K (Kyu, Katima, Kheim, etc.) is an strong-willed, occasionally violent revolutionary. Actions include burning down the Chinese emperor's palace. Is strongly feminist when female.
B (Bold, Butterfly, Bahram, etc.)is a brave, compassionate individual. Often acts as assistant to brilliant scientists. On at least one occasion effected great social change while a Japanese samurai.
I (Iwang, Iagogeh, Ibrahim, etc.) is the scientist, the explorer. Laid the groundwork for modern physics; centuries later, was a pioneering nuclear scientist before dying of radiation poisoning.
The novel's seven hundred years of history kick off at about the time when European civilization was wiped out by a massive plague. You remember reading about the lost West in your history classes, don't you? The Western nations, despite (or because of) constant warfare both between themselves and with the nearby Islamic cultures, developed commendable artistic traditions and great thinkers such as Thomas Aquinas and William of Okham.
Then, in about the year 1348 by their Christian calendar, a great plague struck Europe -- the Black Death. It killed between one quarter and one third of the European populace. A terrible blow, but Western civilization recovered -- or started to.
Then, a few decades later, as the year 1400 approaches, a second, more devastating plague hits Europe. 99% of those afflicted, die. European civilization has been eliminated. The West has been deleted from the world.
K, B, and I, this is where your history starts. Enjoy the next seven centuries. Let's see what the human race does.
Kim Stanley Robinson is an author that I enjoy, but I'll admit he intimidates me. His books are long and take a long time to read. The Years of Rice and Salt sat on my bookshelf for over a year, unread, as I gathered the mental energy I knew I'd need to tackle it. Fortunately, Robinson has made it easier on the reader by dividing his book into ten sections with widely different formats and writing styles. It's still not an easy book. The early sections will steep you in various Eastern philosophies. The late sections include rather a lot of speechifying and digressions on theories of history. This annoyed more than one reviewer. As I read online reviews after finishing the book, I came across opinions that Robinson would have done better to just leave out the final sections entirely, and I have to say I see the point. I will admit that I kind of skimmed the late speechifying about history, but I intend to go back and read it later, removed from the context of the narrative (which had practically ceased to be a narrative by that point).

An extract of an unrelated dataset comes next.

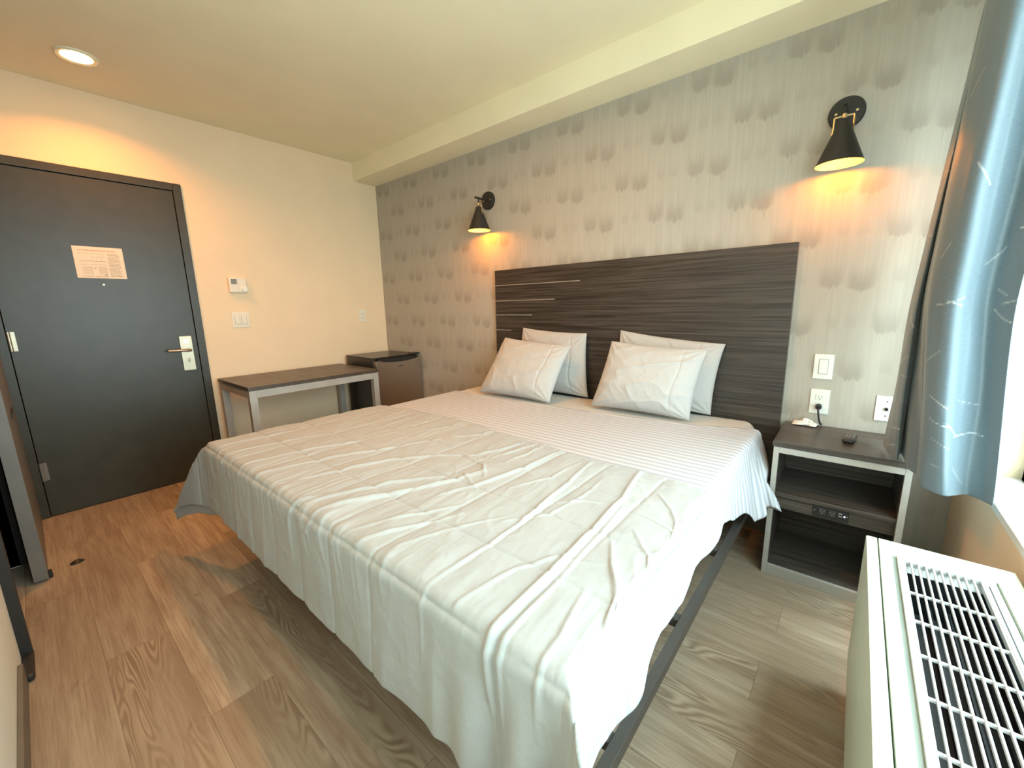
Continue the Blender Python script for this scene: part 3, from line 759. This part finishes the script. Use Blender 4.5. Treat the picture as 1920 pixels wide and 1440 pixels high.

And yet, I feel like this book has so much stuff that I can't not recommend it. I'd say, read it so you can argue about it. Argue about whether this world without Europe would really have industrialized at roughly the same time as it would have in the parallel universe where the West survived.
Then you can wonder, given the nature of how reincarnation works, if Robinson had meant for B, K, and I to be entirely fictional characters at all. (I = Isaac Newton? Possibly Einstein too? B and K are... who, exactly, in our world? One of K's incarnations, Khalid, is a pretty close analogue to our Galileo.)
Then you can re-read the speculations on the nature of history in the novel's final section, and start arguing about that.
Heck, I haven't read such a fertile book for really intellectual arguments in a very long time.